Task:
Reproduce the listing below without changes, except that pictures are left out.

## Begin

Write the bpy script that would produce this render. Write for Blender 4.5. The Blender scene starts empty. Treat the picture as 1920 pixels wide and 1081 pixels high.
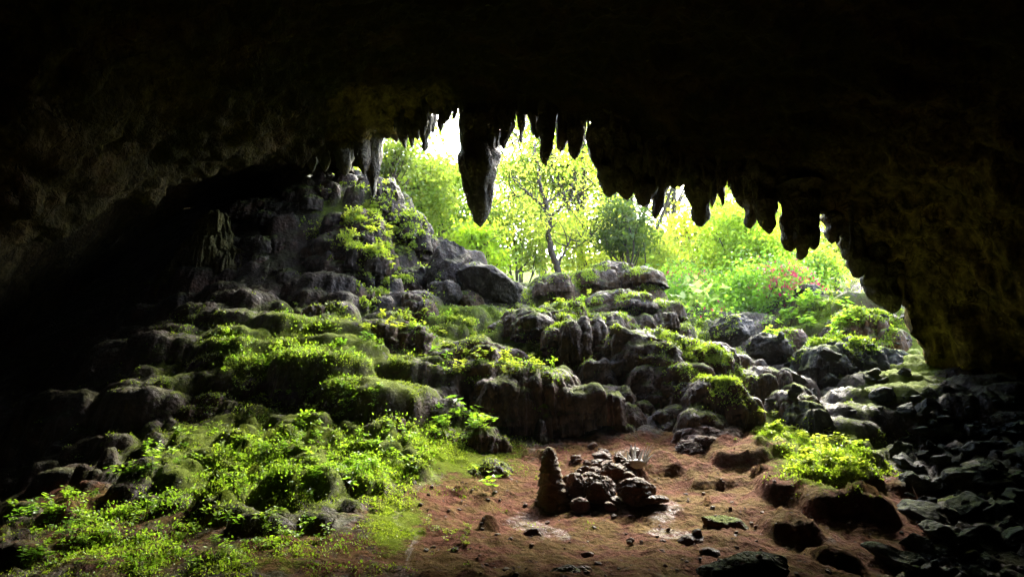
import bpy, bmesh, math, random
import numpy as np
from mathutils import Vector, Matrix
from mathutils.bvhtree import BVHTree

random.seed(7); RNG = np.random.default_rng(11)
S = bpy.context.scene
C = S.collection
R = math.radians

# ------------------------------------------------------------------ camera, sky, sun, exposure
CAM = np.array([0.0, 0.0, 1.6]); PITCH = R(15.0); FPX = 1280.0
cam_data = bpy.data.cameras.new('camera'); cam = bpy.data.objects.new('camera', cam_data); C.objects.link(cam)
cam.location = CAM; cam.rotation_euler = (R(90) + PITCH, 0, 0)
cam_data.sensor_width = 36.0; cam_data.lens = 24.0; cam_data.clip_end = 2000; cam_data.clip_start = 0.05
S.camera = cam
SUN_EL, SUN_AZ = R(44), R(25)
W = bpy.data.worlds.new('World'); S.world = W; W.use_nodes = True
nt = W.node_tree; nt.nodes.clear()
sky = nt.nodes.new('ShaderNodeTexSky'); sky.sky_type = 'NISHITA'; sky.sun_disc = False
sky.sun_elevation = SUN_EL; sky.sun_rotation = SUN_AZ; sky.dust_density = 3.0; sky.ozone_density = 1.0
bg = nt.nodes.new('ShaderNodeBackground'); bg.inputs['Strength'].default_value = 0.15
wo = nt.nodes.new('ShaderNodeOutputWorld')
nt.links.new(sky.outputs[0], bg.inputs[0]); nt.links.new(bg.outputs[0], wo.inputs[0])
sun_data = bpy.data.lights.new('sun', 'SUN'); sun = bpy.data.objects.new('sun', sun_data); C.objects.link(sun)
sun_data.energy = 1.5; sun_data.angle = R(14); sun_data.color = (1.0, 0.95, 0.85)
sv = Vector((math.sin(SUN_AZ) * math.cos(SUN_EL), math.cos(SUN_AZ) * math.cos(SUN_EL), math.sin(SUN_EL)))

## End

Expected output:
Write the bpy script that would produce this render. Write for Blender 4.5. The Blender scene starts empty. Treat the picture as 1920 pixels wide and 1081 pixels high.
import bpy, bmesh, math, random
import numpy as np
from mathutils import Vector, Matrix
from mathutils.bvhtree import BVHTree

random.seed(7); RNG = np.random.default_rng(11)
S = bpy.context.scene
C = S.collection
R = math.radians

# ------------------------------------------------------------------ camera, sky, sun, exposure
CAM = np.array([0.0, 0.0, 1.6]); PITCH = R(15.0); FPX = 1280.0
cam_data = bpy.data.cameras.new('camera'); cam = bpy.data.objects.new('camera', cam_data); C.objects.link(cam)
cam.location = CAM; cam.rotation_euler = (R(90) + PITCH, 0, 0)
cam_data.sensor_width = 36.0; cam_data.lens = 24.0; cam_data.clip_end = 2000; cam_data.clip_start = 0.05
S.camera = cam
SUN_EL, SUN_AZ = R(44), R(25)
W = bpy.data.worlds.new('World'); S.world = W; W.use_nodes = True
nt = W.node_tree; nt.nodes.clear()
sky = nt.nodes.new('ShaderNodeTexSky'); sky.sky_type = 'NISHITA'; sky.sun_disc = False
sky.sun_elevation = SUN_EL; sky.sun_rotation = SUN_AZ; sky.dust_density = 3.0; sky.ozone_density = 1.0
bg = nt.nodes.new('ShaderNodeBackground'); bg.inputs['Strength'].default_value = 0.15
wo = nt.nodes.new('ShaderNodeOutputWorld')
nt.links.new(sky.outputs[0], bg.inputs[0]); nt.links.new(bg.outputs[0], wo.inputs[0])
sun_data = bpy.data.lights.new('sun', 'SUN'); sun = bpy.data.objects.new('sun', sun_data); C.objects.link(sun)
sun_data.energy = 1.5; sun_data.angle = R(14); sun_data.color = (1.0, 0.95, 0.85)
sv = Vector((math.sin(SUN_AZ) * math.cos(SUN_EL), math.cos(SUN_AZ) * math.cos(SUN_EL), math.sin(SUN_EL)))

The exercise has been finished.